The Czech Republic is holding the rotating presidency of the European Union until December 31 and is simultaneously preparing to find a successor to the current president Miloš Zeman in January 2023.
The first round of the election will be held on January 13th and 14th and will see the nine candidates compete, all of whom have had their candidacies validated by the ministry of the interior. To do so, they had to gather the sponsorship of at least twenty deputies, ten senators, or 50,000 citizens. If none of them receives an absolute majority of votes, the second round will be held a fortnight later, on January 27th and 28th 2023.
Three candidates are currently the favourites in this election. Leading the field is former finance minister and ex-Prime Minister Andrej Babiš, who was in office from 2014 to 2021. Babiš is heading his own liberal-conservative-leaning formation, which he launched in 2011—ANO (‘yes,’ in Czech, but also Akce Nespokojených Občanů, or Action of Discontented Citizens)—and is considered to be quite close to the position of Prime Minister Viktor Orbán. Like the Hungarian prime minister, he has spoken out in the past in favour of a policy of boosting the birth rate and controlling migration flows, as he did at the demographic summit in September 2021 in Budapest. He is currently credited with 26-30% of the vote in the polls.

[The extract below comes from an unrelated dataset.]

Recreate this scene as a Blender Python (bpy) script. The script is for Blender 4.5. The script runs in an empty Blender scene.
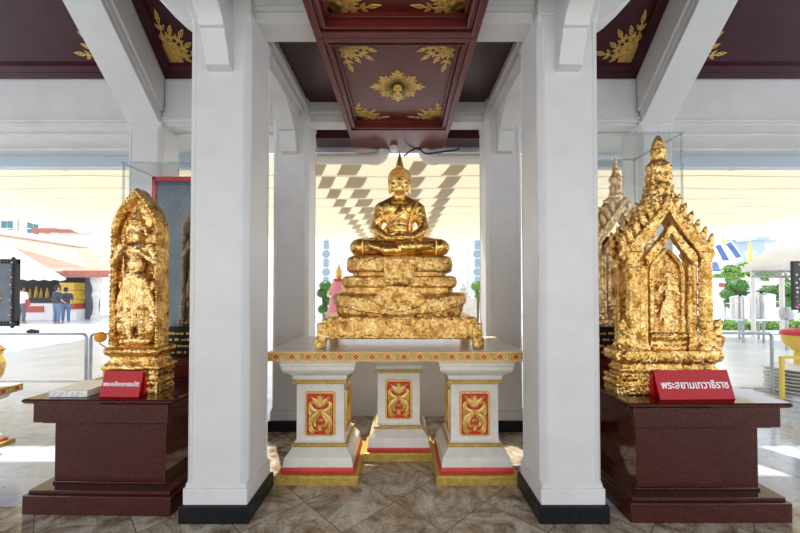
import bpy, math, random
from mathutils import Vector, Matrix, noise

S = bpy.context.scene
COL = S.collection
U = 1.19                 # metres per drawing unit (the lens is 1.3 units above the floor)
PI = math.pi
random.seed(4)
R = math.radians

# ------------------------------------------------------------------ camera
F = 356.0; PX, PY = 402.0, 281.8; PITCH = R(1.0); CX, CZ = 0.044, 1.3
cam = bpy.data.cameras.new('camera'); camo = bpy.data.objects.new('camera', cam); COL.objects.link(camo)
cam.sensor_width = 36; cam.lens = 36 * F / 800
cam.shift_x = -(PX - 400) / 800; cam.shift_y = (PY - 266.5) / 800
cam.clip_start = 0.05; cam.clip_end = 500
camo.location = (CX * U, 0, CZ * U); camo.rotation_euler = (PI / 2 + PITCH, 0, 0)
S.camera = camo

def at(px, py, D):
    u = (px - PX) / F; v = (PY - py) / F
    f = math.cos(PITCH) - v * math.sin(PITCH); z = math.sin(PITCH) + v * math.cos(PITCH)
    return Vector((CX + u * D / f, D, CZ + z * D / f))

# ------------------------------------------------------------------ mesh builder (drawing units)
class MB:
    def __init__(s): s.v = []; s.f = []; s.m = []
    def add(s, vs, fs, mi=0):
        b = len(s.v); s.v += [Vector(p) for p in vs]
        for f in fs: s.f.append([b + i for i in f]); s.m.append(mi)
        return s
    def box(s, x0, x1, y0, y1, z0, z1, mi=0):
        return s.add([(x0,y0,z0),(x1,y0,z0),(x1,y1,z0),(x0,y1,z0),(x0,y0,z1),(x1,y0,z1),(x1,y1,z1),(x0,y1,z1)],
                     [(3,2,1,0),(4,5,6,7),(0,1,5,4),(1,2,6,5),(2,3,7,6),(3,0,4,7)], mi)
    def hexa(s, p, mi=0):
        return s.add(p, [(3,2,1,0),(4,5,6,7),(0,1,5,4),(1,2,6,5),(2,3,7,6),(3,0,4,7)], mi)
    def prism(s, pts, a, b, axis='y', mi=0, mapf=None):
        n = len(pts)
        if mapf is None:
            mapf = {'y': lambda u, v, w: (u, w, v), 'x': lambda u, v, w: (w, u, v), 'z': lambda u, v, w: (u, v, w)}[axis]
        vs = [mapf(u, v, a) for u, v in pts] + [mapf(u, v, b) for u, v in pts]
        fs = [list(range(n)), list(range(2*n-1, n-1, -1))] + [(i, n+i, n+(i+1) % n, (i+1) % n) for i in range(n)]
        return s.add(vs, fs, mi)
    def loft(s, rings, mi=0, caps=True):
        n = len(rings[0]); vs = [p for r in rings for p in r]; fs = []
        for k in range(len(rings)-1):
            for i in range(n):
                j = (i+1) % n
                fs.append((k*n+i, k*n+j, (k+1)*n+j, (k+1)*n+i))
        if caps: fs += [list(range(n-1, -1, -1)), list(range((len(rings)-1)*n, len(rings)*n))]
        return s.add(vs, fs, mi)
    def lathe(s, prof, c=(0,0,0), n=24, mi=0, sx=1, sy=1):
        return s.loft([[(c[0]+r*sx*math.cos(2*PI*i/n), c[1]+r*sy*math.sin(2*PI*i/n), c[2]+z) for i in range(n)] for r, z in prof], mi)
    def sqlathe(s, prof, cx, cy, mi=0, dx=0, dy=0):
        # stack of rectangles: (half_x, z) with half_y = half_x + dy
        return s.loft([[(cx-(h+dx), cy-(h+dy), z), (cx+h+dx, cy-(h+dy), z), (cx+h+dx, cy+h+dy, z), (cx-(h+dx), cy+h+dy, z)] for h, z in prof], mi)
    def ball(s, c, r, n=14, mi=0):
        if not isinstance(r, (tuple, list)): r = (r, r, r)
        rings = []
        for k in range(1, n):
            a = PI*k/n
            rings.append([(c[0]+r[0]*math.sin(a)*math.cos(2*PI*i/n), c[1]+r[1]*math.sin(a)*math.sin(2*PI*i/n), c[2]-r[2]*math.cos(a)) for i in range(n)])
        b = len(s.v); s.loft(rings, mi, caps=False)
        s.add([(c[0], c[1], c[2]-r[2]), (c[0], c[1], c[2]+r[2])], [], mi)
        lo, hi = len(s.v)-2, len(s.v)-1; top = b+(n-2)*n
        for i in range(n):
            j = (i+1) % n
            s.f.append([lo, b+j, b+i]); s.m.append(mi); s.f.append([hi, top+i, top+j]); s.m.append(mi)
        return s
    def tube(s, path, r, n=8, mi=0):
        path = [Vector(p) for p in path]; rr = r if isinstance(r, (list, tuple)) else [r]*len(path)
        rings = []; up = None
        for i, p in enumerate(path):
            a = path[max(0, i-1)]; b = path[min(len(path)-1, i+1)]
            t = (b-a).normalized() if (b-a).length > 1e-9 else Vector((0,0,1))
            if up is None:
                up = Vector((0,0,1)) if abs(t.z) < .9 else Vector((1,0,0))
            e1 = (up - t*up.dot(t))
            if e1.length < 1e-5: e1 = t.orthogonal()
            e1.normalize(); up = e1; e2 = t.cross(e1)
            rings.append([p + (e1*math.cos(2*PI*k/n) + e2*math.sin(2*PI*k/n))*rr[i] for k in range(n)])
        return s.loft(rings, mi)
    def limb(s, a, b, r0, r1, n=12, mi=0):
        a = Vector(a); b = Vector(b); s.ball(a, r0, n, mi); s.ball(b, r1, n, mi)
        return s.tube([a, b], [r0, r1], n, mi)
    def xf(s, M):
        s.v = [M @ p for p in s.v]; return s
    def merge(s, o, M=None):
        b = len(s.v); s.v += [(M @ p) if M else p.copy() for p in o.v]
        s.f += [[b+i for i in f] for f in o.f]; s.m += list(o.m); return s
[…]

On the likely second step of the podium—still according to the forecasts made a few weeks before the election—is the economist and academic Danuše Nerudová, head of the Institute of Accounting and Taxation at Brno University. Relatively young—she is 43 years old—she is both an intellectual and technocratic figure and is campaigning on “change.” She is polling between 23% and 28%. Her numbers have been steadily increasing for several weeks, and for the first time, a poll published on December 9th showed her ahead of Andrej Babiš and winning against him in a second round.
The third man is the former general Petr Pavel, who oscillates between 23 and 27% of the vote. He was successively chief of staff of the Czech army (2012-2015) and chairman of the NATO military committee (2015-2018). A member of the Czech Communist Party in his youth, he later distinguished himself in the military operations led by the United Nations during the Bosnian War. Multilingual, he represented the Czech army in several national and international organisations before becoming a consultant after leaving the army, thus preparing for his transition to politics. His candidacy for the presidency is supported by a coalition formed by the liberal-conservative Civic Democratic Party (Občanská demokratická strana or ODS) to which the current Prime Minister Petr Fiala belongs; the Christian Democratic Party (Křesťanská a demokratická unie-Československá strana lidová or KDU-ČSL); and the small, also liberal-conservative party Tradition, Responsibility, Prosperity (Tradice Odpovědnost Prosperita or TOP 09). Although the parties supporting his candidacy are rather socially conservative, Pavel’s positioning is more centrist: he declares that he wants to take as a model the economic redistribution system in force in Scandinavian countries, and is personally in favour of homosexual marriage, contrary to the line so far defended by the ODS or the KDU-ČSL.
The gap between these three personalities is not significant enough to determine at this stage of the campaign what the outcome of the first round will be.